Yargıçlar ve yargı yerleri, yasama ve yargı organlarına ait kamu politikalarını oluşturma süreçlerinde etki sahibi olabiliyor ve hatta belli alanlarda kamu politikalarının oluşturulmalarını kendi egemenlikleri altına alıyorlarsa siyaset alanının hukukileştirilmesinden söz edilebilir. AKP iktidarı döneminde ise bu işlevi görmesi öngörülen Anayasa Mahkemesi, Danıştay, Sayıştay gibi kurumlarla çatışmalar yaşandığı herkesin malumudur. Siyaset alanının hukuki olması demek, sokağa çıkma yasaklarının, yaşam hakkının özünü kaldıracak şekilde uygulanmasına yargı makamlarının dur diyebilmesi, Danıştay’ın hükümetin ve idarenin işlemlerini etkin bir şekilde denetleyebilmesi, verilen Mahkeme kararlarının uygulanabilmesi, Sayıştay’ın kamu bütçesini, siyaset kurumundan korkmadan denetleyebilmesi demektir. Son dönemde ise bu kurumlar neredeyse tamamen siyasal iktidara teslim olmuş vaziyettedir. Dolayısı ile ülkemizde siyaset alanının hukukileştirilmesinden çok uzak bir durum söz konusudur. Hatta siyaset alanı yargı alanını kontrol etme arzusu doğrultusunda başta HSYK, Yargıtay, Danıştay, Sayıştay gibi kurumlara, kilit öneme haiz İstanbul Çağlayan, Bakırköy, İstanbul Anadolu, Ankara, İzmir, Dİyarbakır, Van gibi adliyelere atamalar yolu ile tahakküm kurmak için bir çok icraata da imza atmıştır. Siyaset alanının hukukilikten uzaklaşmasının doğal sonucu yargının siyasallaşmasıdır.

Yargının siyasallaşması

Bu yazıya esin veren makalenin yazarı bu noktada son derece isabetli bulduğum üzere aynen şu ifadeleri kullanmaktadır: “Hukukun siyasileştirilmesi, klasik yargı işlevine siyasi karar alma tarzının sokularak, kararların hukuki araçlar yerine siyasi kanaatlerle verilmesi demektir. Siyasileştirilen bir hukuk sisteminde ise kanaatler delillerin ve diğer hukuki araçların yerini alır, bireyler fiilleri ile sınırlı olarak değil, siyasi değerlendirilmeler sonucu suçlanırlar. Dolayısıyla, hukukun siyasileştirilmesi, yargıçların önlerine gelen olaylarda hukuk teknikleri ile değil siyasi gerekçelerle karar vermesini ifade eder. Hukukun siyasileştirilmesinde amaç siyasi çözümlerin hukuken meşrulaştırılmalarını sağlamak ve birey hak ve özgürlüklerinin en önemli güvencesi olan yargı organını işlevsiz bırakarak bireysel haklar konusunda son sözü söyleme yetkisini siyaset alanında tutmaktır.

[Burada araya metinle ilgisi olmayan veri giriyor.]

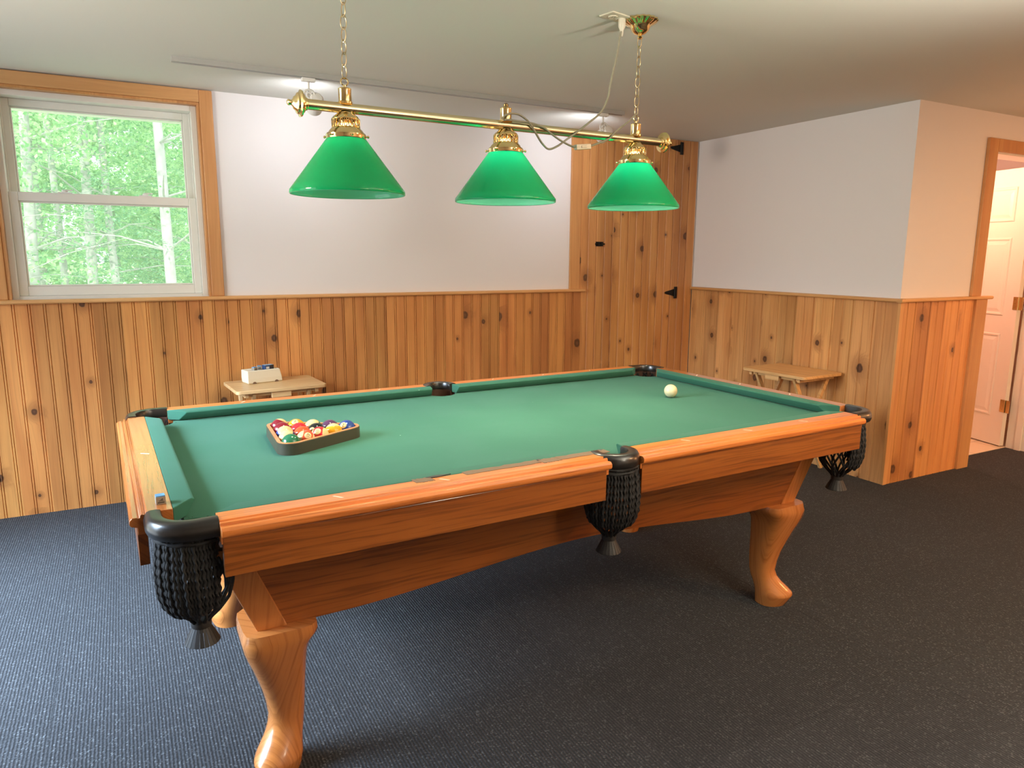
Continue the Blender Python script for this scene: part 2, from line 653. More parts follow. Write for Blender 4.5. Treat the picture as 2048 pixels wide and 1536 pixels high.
struct(MB().box(XL, XE, YF - .1, YF, 0, ZC).build('wall_front', M['wall']))
w = MB().box(XL - .1, XL, YF, -.55, 0, ZC).box(XL - .1, XL, 1.45, YB + T, 0, ZC).box(XL - .1, XL, -.55, 1.45, 2.08, ZC)
struct(w.build('wall_left', M['wall']))
# bathroom beyond the doorway
struct(MB().box(XR + .1, XE, YB + 1, YB + 1.1, 0, ZC).build('wall_bathroom_back', M['pine_r']))
struct(MB().box(XR + .1, XE, YS + .13, YB + 1, -.005, .004).build('floor_bathroom', M['tiles']))
struct(MB().box(XR + .1, XR + .12, YS + .12, YB + 1, 0, ZC).build('wall_bathroom_left', M['bath_wall']))


struct(MB().box(XR + .12, XE, YS + .12, YB + 1, ZC - .016, ZC - .001).build('ceiling_bathroom', M['bath_ceiling']))


def panelling(name, length, z0, z1, mat, kind, loc, rot, pitch, thick=.014):
    """grooved boards as one sheet: local x along the wall, front face towards -y"""
    prof = [(0, 0)]
    k = 1
    x = pitch
    while x < length - .01:
        if kind == 'bead':
            d, hw = .0055, .0022
            prof += [(x - .0075, -thick), (x - .0055, -thick + d), (x - .0033, -thick), (x, -thick - .0004), (x + .0033, -thick), (x + .0055, -thick + d), (x + .0075, -thick)]
        else:
            d = .0075 if k % 2 == 0 else .0055
            prof += [(x - .0050, -thick), (x - .0010, -thick + d), (x + .0010, -thick + d), (x + .0050, -thick)]
        x += pitch
        k += 1
    prof = [(0, -thick)] + prof[1:] + [(length, -thick)]
    front = len(prof)
    poly = prof + [(length, 0), (0, 0)]
    mb = MB()
    n = len(poly)
    vs = [(p[0], p[1], z0) for p in poly] + [(p[0], p[1], z1) for p in poly]
    fs = [(i, (i + 1) % n, n + (i + 1) % n, n + i) for i in range(n)]
    fs += [tuple(range(n)), tuple(range(n, 2 * n))]
    mb.add(vs, fs)
    o = mb.build(name, mat, None, None, 0, loc, rot)
    return struct(o)


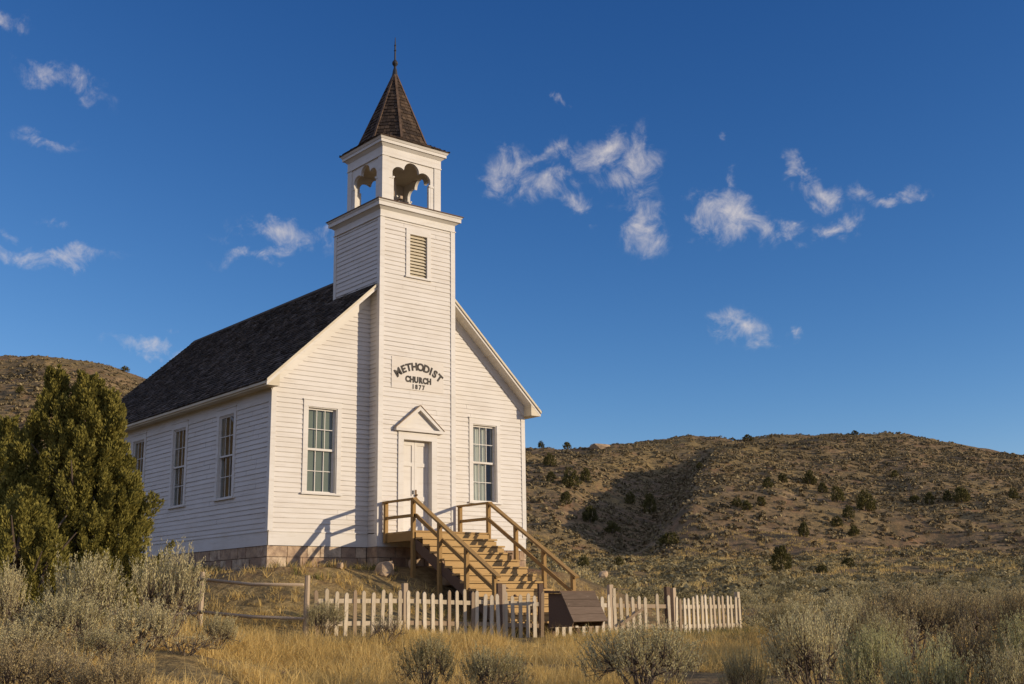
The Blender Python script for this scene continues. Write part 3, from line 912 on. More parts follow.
mb.tube([(4, BY, z) for z in (13.5, 13.72, 13.76, 13.80, 13.85, 13.89, 13.93)], [.04, .035, .06, .085, .085, .06, .03], 10)
mb.tube([(4, BY, z) for z in (13.9, 14.2, 14.22, 14.25, 14.36, 14.38, 14.41, 14.64)], [.026, .024, .038, .024, .022, .034, .02, .008], 8)
mb.build('finial', M['iron'], church, CO)

# ------------------------------------------------------------------ stairs
XL, XR = 3.0, 5.235
YF, ZL = -1.83, .28
RISE, RUN = .18, .297
stairs = empty('entrance_stairs', (4.1, -3.2, -1.7)); SO = (4.1, -3.2, -1.7)
tag(stairs, 'golden timber steps with two plank railings climbing to the chapel door', 'stairs')
mb = MB()
nb = 10
mb.box(XL, XR, YF + .04, TY - .06, ZL - .06, ZL - .0405)
for k in range(nb):
    y1 = TY - .045 - (abs(YF - TY) - .045) * k / nb; y0 = TY - .045 - (abs(YF - TY) - .045) * (k + 1) / nb + .008
    mb.box(XL - .03, XR + .03, y0, y1, ZL - .04, ZL)
mb.build('landing', M['deck'], stairs, SO)
for xj in (XL - .04, XR + .002):
    mb = MB(); mb.box(xj, xj + .038, YF, TY - .05, ZL - .24, ZL - .041); mb.build('rim_joist', M['rail'], stairs, SO)
NST = 12
for k in range(NST):
    mb = MB(); z = ZL - RISE * (k + 1); y = YF - RUN * k
    mb.box(XL - .03 + rnd.uniform(-.01, .01), XR + .03 + rnd.uniform(-.01, .01), y - RUN - .03, y - RUN / 2 - .004, z - .042, z)
    mb.box(XL - .03, XR + .03, y - RUN / 2 + .004, y - .022, z - .042, z)
    mb.build('tread', M['deck'], stairs, SO)
    mb = MB(); mb.box(XL - .01, XR + .01, y - .02, y - .001, z + .012, z + RISE - .060); mb.box(XL + .02, XR - .02, y + .03, y + .05, z - .02, z + RISE - .043); mb.build('riser', M['deck'], stairs, SO)  # second board is added behind the riser to block light through the gap
yb = YF - RUN * NST; zb = ZL - RISE * NST
for X in (XL - .005, 4.1, XR + .005):
    mb = MB(); w = .02
    mb.prism([(X - w, YF - .02, ZL - .20), (X - w, YF - .02, ZL - .48), (X - w, yb + .04, zb - .34), (X - w, yb + .02, zb - .06)], (2 * w, 0, 0))
    mb.build('stringer', M['darkwood'], stairs, SO)
for X, s in ((XL, -1), (XR, 1)):
    py = [TY - .13, YF + .045, YF - 1.04, YF - 2.08, YF - 3.10]
    ztop = lambda y: ZL + .755 if y > YF else ZL + .755 + (y - YF) * RISE / RUN
    for k, y in enumerate(py):
        mb = MB(); zt = ztop(y) - .02
        g = Hs(X, y) - .1
        lo_ = ZL - .24 if k == 0 else min(g, zt - .9)
        mb.box(X + s * .045 - .045, X + s * .045 + .045, y - .045, y + .045, lo_, zt); mb.build('post', M['rail'], stairs, SO)
    xo = X + s * .045
    mb = MB(); mb.bar((xo, TY - .05, ZL + .76), (xo, YF - .04, ZL + .76), .13, .045); mb.build('landing_rail', M['rail'], stairs, SO)
    mb = MB(); mb.bar((xo, TY - .07, ZL + .36), (xo, YF + .0, ZL + .36), .04, .075); mb.build('landing_rail', M['rail'], stairs, SO)
    ye = YF - 3.24; m_ = RISE / RUN
    mb = MB(); mb.bar((xo, YF + .02, ZL + .765), (xo, ye, ZL + .765 + (ye - YF) * m_), .135, .05); mb.build('handrail', M['rail'], stairs, SO)
    mb = MB(); mb.bar((xo - s * .06, YF + .02, ZL + .365), (xo - s * .06, ye + .1, ZL + .365 + (ye + .1 - YF) * m_), .04, .09); mb.build('lower_rail', M['rail'], stairs, SO)

# ------------------------------------------------------------------ fences
pk = {}


def picket_mesh(h, w):
    mb = MB(); t = .012
    pr = [(-w / 2, -.12), (w / 2, -.12), (w / 2, h - .05), (w / 2 * .55, h - .015), (0, h), (-w / 2 * .55, h - .015), (-w / 2, h - .05)]
    mb.prism([(x, -t, z) for x, z in pr], (0, 2 * t, 0))
    me = bpy.data.meshes.new('picket'); me.from_pydata(mb.v, [], mb.f); me.materials.append(M['picket']); return me


pms = [picket_mesh(.93, .078), picket_mesh(.96, .074), picket_mesh(.90, .080)]


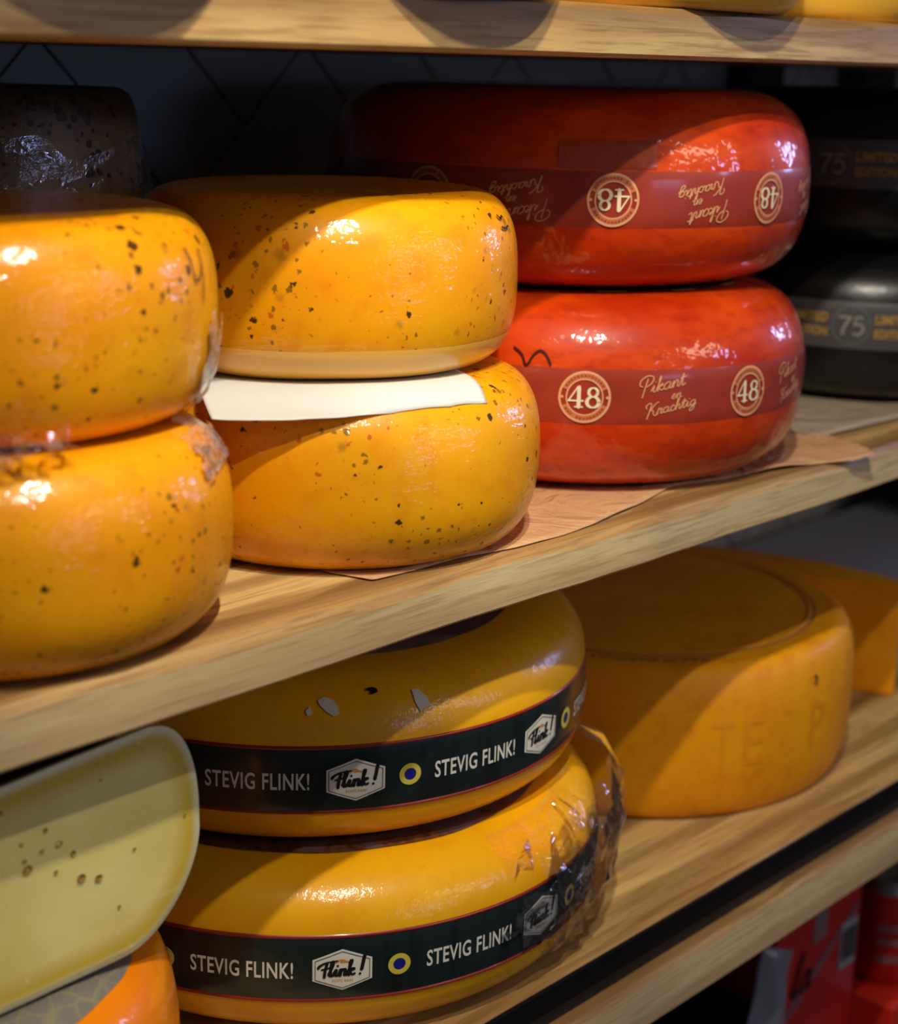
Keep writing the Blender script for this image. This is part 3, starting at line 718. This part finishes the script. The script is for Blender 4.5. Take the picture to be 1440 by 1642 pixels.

Yargının bu şekilde siyasileştiği bir ortamda yargıçların misyonu da yargıçlıktan farklı bir noktaya, sistem bekçiliğine evrilir.  Çünkü, "bekçi- hakim" nosyonu hukuk adına son sözü söyleme yetkisinin kötüye kullanılması suretiyle, statükonun onaylanması uğruna özgürlüklerin tahribinin yolunu açar. Böyle bir durumda, Türkiye'de olduğu gibi, hukukun evrensel gerekleriyle ve maruf tekniğiyle ilgisi olmayan, içinde hukuktan çok politikanın yer aldığı, hatta siyasi parti bildirilerine benzeyen sözde mahkeme kararları ile bile karşılaşılabilir.”

Bu tanımlamaların ülkemizde çok açık örnekleri var. 2010 Anayasa değişikliği sonrasında, Adalet Bakanı ve müsteşarının başında olduğu HSYK eliyle, yargıda büyük bir tasfiye operasyonuna girişilmiştir. 2010 Anayasa değişikliği sonrasında, Yargıtay ve Danıştay da kontrolün siyasi iktidar lehine sağlanması için üye sayıları artırılmıştır. Bu mahkemelere siyasal çoğunluğu hükümet lehine çevirmek üzere 200’ü aşkın yeni üye atanmıştır. Anayasa değişikliğinin ardından girişilen bu tasfiye, iktidarın yargı denetimi olmaksızın yönetim arayışının açık bir göstergesidir.[3]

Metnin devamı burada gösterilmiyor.